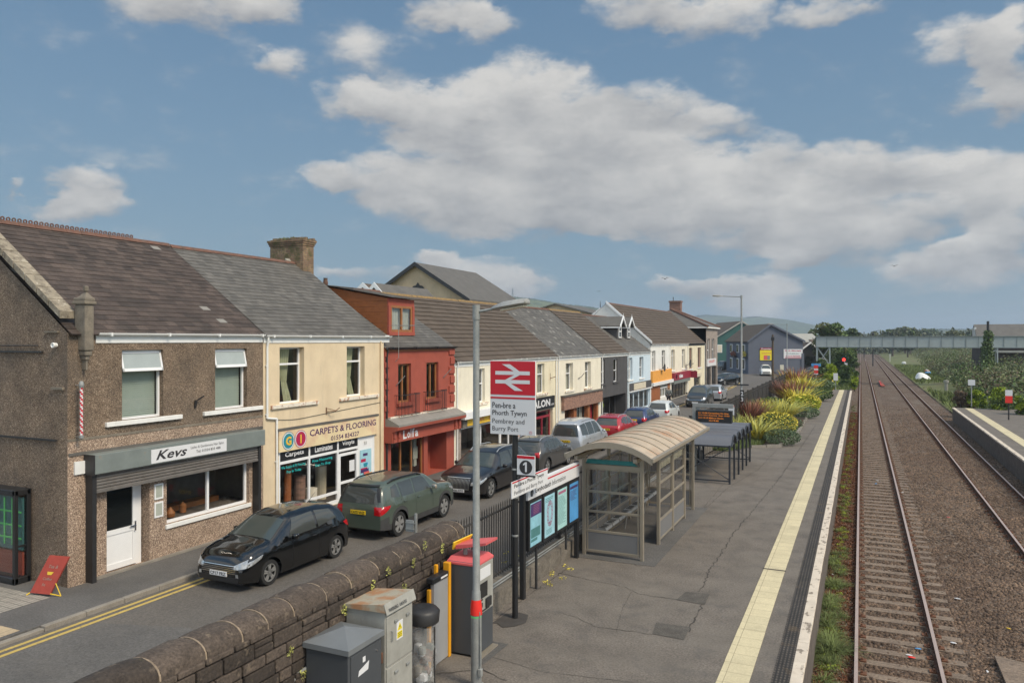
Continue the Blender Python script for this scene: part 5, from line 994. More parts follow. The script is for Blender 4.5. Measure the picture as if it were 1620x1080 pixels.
def gablehouse(name, label, cat, X, Y, w, d, ze, zr, wall, roofm, trim='upvcclean', z0=-1, rz=0, group='buildings behind the shops', over=.35, extra=None, skew=.5, loc_z=0):
    'gable end faces local -y, centre of the gable at X, Y'
    t = thing(name, label, cat, (X, Y, loc_z), group, rz=rz, local=True); ax = -w/2+w*skew
    mb = MB(); 
    for y in (0, d): mb.quad((-w/2, y, z0), (w/2, y, z0), (w/2, y, ze), (ax, y, zr), (-w/2, y, ze))
    for x in (-w/2, w/2): mb.quad((x, 0, z0), (x, d, z0), (x, d, ze), (x, 0, ze))
    mb.build('wall', M[wall], t)
    mb = MB(); sl_, sr_ = (zr-ze)/(ax+w/2), (zr-ze)/(w/2-ax); o = over
    mb.prism([(-w/2-o, -o, ze-o*sl_), (ax, -o, zr), (w/2+o, -o, ze-o*sr_), (w/2+o, -o, ze-o*sr_+.15), (ax, -o, zr+.17), (-w/2-o, -o, ze-o*sl_+.15)], (0, d+2*o, 0)); ro = mb.build('roof', M[roofm], t)
    if trim:
        mb = MB()
        for s, ex, q in ((-1, -w/2-o, sl_), (1, w/2+o, sr_)): mb.prism([(ex, -o-.06, ze-o*q-.12), (ex, -o-.06, ze-o*q+.2), (ax, -o-.06, zr+.22), (ax, -o-.06, zr-.12)], (0, .07, 0))
        mb.build('bargeboard', M[trim], ro)
    return t
x_, _, z_ = col(597, Y=42, y=452); gablehouse('white_gabled_house', 'white bargeboard gable showing above the red cafe roof', 'house', x_, 42, 5, 6, z_-2.6, z_, 'hallr', 'slate')
x_, _, z_ = col(584, Y=44, y=450); gablehouse('brown_roofed_annexe', 'small brown roof gable beside the white gable above the cafe', 'house', x_-1, 45, 3, 6, z_-1.2, z_, 'hallr', 'tilebr')
x_, _, z_ = col(951, Y=82, y=490); t_ = gablehouse('finial_gabled_house', 'slate roofed house with a white pointed gable and finial behind the dormers', 'house', x_, 82, 6.5, 8, z_-2.4, z_, 'whitew', 'slate'); mb = MB(); mb.tube((0, -.3, z_), (0, -.3, z_+1.0), .06, .02, 6); mb.build('finial', M['blackm'], t_)
x_, _, z_ = col(735, Y=64, y=480); gablehouse('slate_outhouse', 'small purple grey slate gable at the foot of the hall roof', 'house', x_-.5, 63, 3, 4, z_-1.2, z_+.2, 'hallr', 'slate', trim='blackm')
x_, _, z_ = col(892, Y=95, y=487); gablehouse('grey_slate_block', 'flat grey slate roofed block half hidden behind the terrace ridge', 'house', x_, 92, 14, 10, z_-1.5, z_+.3, 'hallr', 'slate', trim=None)
# --- green building, grey public house, sheds ---
rt = lambda d_, l_: (cos(TH)*l_-sin(TH)*d_, sin(TH)*l_+cos(TH)*d_)     # a point d_ metres along the view, l_ to the right
gx, gy = rt(172, (1173-810)/1200*172); gh = gablehouse('green_building', 'dark green rendered gabled building behind the grey public house', 'building', gx, gy, 15.5, 20, 4.8, 9.6, 'greenr', 'tilebr', trim='galvlt', rz=TH, group='buildings at the end of the street')
mb = MB(); mb.box(-5.5, -4.4, -.1, .02, 2.6, 4.4); mb.build('window', M['upvcclean'], gh); mb = MB(); mb.box(-5.4, -4.5, -.12, -.1, 2.7, 4.3); mb.build('pane', M['ivorys'], gh)
gx, gy = rt(190, (1143-810)/1200*190); gablehouse('cream_roofed_house', 'cream walled house with a brown roof left of the green building', 'house', gx, gy, 16, 14, 5.6, 8.1, 'cream3', 'tilebr', rz=TH, group='buildings at the end of the street', trim=None)
gx, gy = rt(129, (1227.5-810)/1200*129); pub = gablehouse('grey_public_house', 'blue grey gabled public house with yellow and white sign boards on its gable', 'pub', gx, gy, 9.2, 13.5, 5.3, 8.05, 'pubgrey', 'tilebr', trim='pubgrey', rz=TH, group='buildings at the end of the street', skew=.4, over=.3)
mb = MB(); mb.box(-2.75, -.5, -.1, 0, 2.0, 3.75); mb.mat(1).box(-2.7, -.55, -.12, -.1, 3.75, 4.15); s_ = mb.build('yellow_sign', [M['yellows'], M['maroon']], pub)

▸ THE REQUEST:
Leave out all pictures, then copy the remaining material exactly.

▸ RESULT FOR THIS TASK:
Continue the Blender Python script for this scene: part 5, from line 994. More parts follow. The script is for Blender 4.5. Measure the picture as if it were 1620x1080 pixels.
def gablehouse(name, label, cat, X, Y, w, d, ze, zr, wall, roofm, trim='upvcclean', z0=-1, rz=0, group='buildings behind the shops', over=.35, extra=None, skew=.5, loc_z=0):
    'gable end faces local -y, centre of the gable at X, Y'
    t = thing(name, label, cat, (X, Y, loc_z), group, rz=rz, local=True); ax = -w/2+w*skew
    mb = MB(); 
    for y in (0, d): mb.quad((-w/2, y, z0), (w/2, y, z0), (w/2, y, ze), (ax, y, zr), (-w/2, y, ze))
    for x in (-w/2, w/2): mb.quad((x, 0, z0), (x, d, z0), (x, d, ze), (x, 0, ze))
    mb.build('wall', M[wall], t)
    mb = MB(); sl_, sr_ = (zr-ze)/(ax+w/2), (zr-ze)/(w/2-ax); o = over
    mb.prism([(-w/2-o, -o, ze-o*sl_), (ax, -o, zr), (w/2+o, -o, ze-o*sr_), (w/2+o, -o, ze-o*sr_+.15), (ax, -o, zr+.17), (-w/2-o, -o, ze-o*sl_+.15)], (0, d+2*o, 0)); ro = mb.build('roof', M[roofm], t)
    if trim:
        mb = MB()
        for s, ex, q in ((-1, -w/2-o, sl_), (1, w/2+o, sr_)): mb.prism([(ex, -o-.06, ze-o*q-.12), (ex, -o-.06, ze-o*q+.2), (ax, -o-.06, zr+.22), (ax, -o-.06, zr-.12)], (0, .07, 0))
        mb.build('bargeboard', M[trim], ro)
    return t
x_, _, z_ = col(597, Y=42, y=452); gablehouse('white_gabled_house', 'white bargeboard gable showing above the red cafe roof', 'house', x_, 42, 5, 6, z_-2.6, z_, 'hallr', 'slate')
x_, _, z_ = col(584, Y=44, y=450); gablehouse('brown_roofed_annexe', 'small brown roof gable beside the white gable above the cafe', 'house', x_-1, 45, 3, 6, z_-1.2, z_, 'hallr', 'tilebr')
x_, _, z_ = col(951, Y=82, y=490); t_ = gablehouse('finial_gabled_house', 'slate roofed house with a white pointed gable and finial behind the dormers', 'house', x_, 82, 6.5, 8, z_-2.4, z_, 'whitew', 'slate'); mb = MB(); mb.tube((0, -.3, z_), (0, -.3, z_+1.0), .06, .02, 6); mb.build('finial', M['blackm'], t_)
x_, _, z_ = col(735, Y=64, y=480); gablehouse('slate_outhouse', 'small purple grey slate gable at the foot of the hall roof', 'house', x_-.5, 63, 3, 4, z_-1.2, z_+.2, 'hallr', 'slate', trim='blackm')
x_, _, z_ = col(892, Y=95, y=487); gablehouse('grey_slate_block', 'flat grey slate roofed block half hidden behind the terrace ridge', 'house', x_, 92, 14, 10, z_-1.5, z_+.3, 'hallr', 'slate', trim=None)
# --- green building, grey public house, sheds ---
rt = lambda d_, l_: (cos(TH)*l_-sin(TH)*d_, sin(TH)*l_+cos(TH)*d_)     # a point d_ metres along the view, l_ to the right
gx, gy = rt(172, (1173-810)/1200*172); gh = gablehouse('green_building', 'dark green rendered gabled building behind the grey public house', 'building', gx, gy, 15.5, 20, 4.8, 9.6, 'greenr', 'tilebr', trim='galvlt', rz=TH, group='buildings at the end of the street')
mb = MB(); mb.box(-5.5, -4.4, -.1, .02, 2.6, 4.4); mb.build('window', M['upvcclean'], gh); mb = MB(); mb.box(-5.4, -4.5, -.12, -.1, 2.7, 4.3); mb.build('pane', M['ivorys'], gh)
gx, gy = rt(190, (1143-810)/1200*190); gablehouse('cream_roofed_house', 'cream walled house with a brown roof left of the green building', 'house', gx, gy, 16, 14, 5.6, 8.1, 'cream3', 'tilebr', rz=TH, group='buildings at the end of the street', trim=None)
gx, gy = rt(129, (1227.5-810)/1200*129); pub = gablehouse('grey_public_house', 'blue grey gabled public house with yellow and white sign boards on its gable', 'pub', gx, gy, 9.2, 13.5, 5.3, 8.05, 'pubgrey', 'tilebr', trim='pubgrey', rz=TH, group='buildings at the end of the street', skew=.4, over=.3)
mb = MB(); mb.box(-2.75, -.5, -.1, 0, 2.0, 3.75); mb.mat(1).box(-2.7, -.55, -.12, -.1, 3.75, 4.15); s_ = mb.build('yellow_sign', [M['yellows'], M['maroon']], pub)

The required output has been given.